The Asian Art Museum of San Francisco

Thomas Christensen

    ISBN: 978 1 85759 356 3

    Size: 110 x 165 mm / 6.5 x 4.3 in.

    Binding: softcover

    Pages: 64

    In association with:

    Date published: September, 2004

    UK £4.95 /US $7.95

Highlights

  • Part of Scala’s innovative Art Spaces series
  • Explores the history and design of the unique Asian Art Museum

Description

For years the Asian Art Museum was one of San Francisco’s best-kept secrets. It was the largest museum devoted to Asian art in the Western world, but its collection was housed in a wing of another museum in an out-of-the-way location far from the centre of the city. Only a small fraction of the museum’s holdings could be displayed, and as a result few people were aware of the extent and quality of its treasures.
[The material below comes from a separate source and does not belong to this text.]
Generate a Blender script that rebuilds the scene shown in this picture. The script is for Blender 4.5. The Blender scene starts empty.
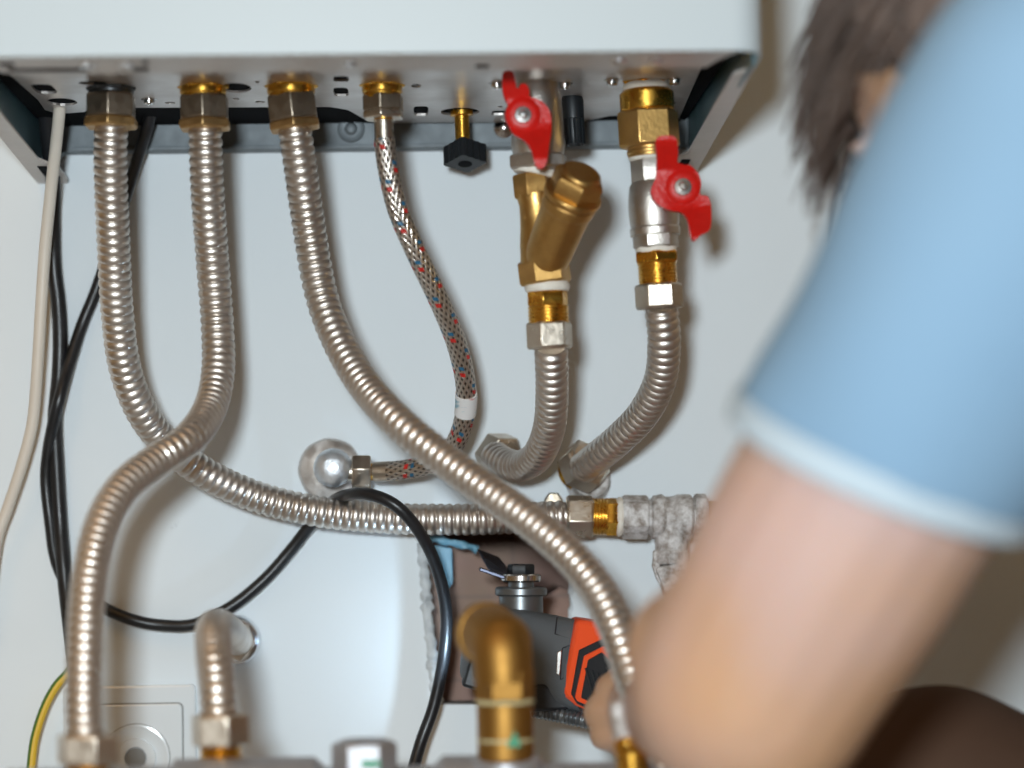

In 1997 San Francisco’s mayor, Dianne Feinstein, signed a plan for the restoration of the city’s historic civic centre, one of the finest Beaux-Arts architectural districts in the United States. As part of that plan, the Asian Art Musuem would move into a landmark 1916 building designed by George W. Kelham. This building boasted some fine architectural features, among them a classical facade, an inspiring monumental staircase surrounded by a handsome loggia, a grand hall, and ceilings decorated with floral and geometric patterns. It also presented serious challenges for its transformation to an art musuem: it was dark, confused, fragmented and gloomy. The task of retaining the building’s historic qualities while invigorating it with bold new elements was given to Milanese architect Gae Aulenti. She opened up the old builidng, bringing in a flood of light and providing new orientation. She created a first-floor piazza, introduced massive V-shaped skylights that unify and illuminate the entire structure, added a playful interior-exterior escalator, and created a new suspended floor to display more of the museum’s collection.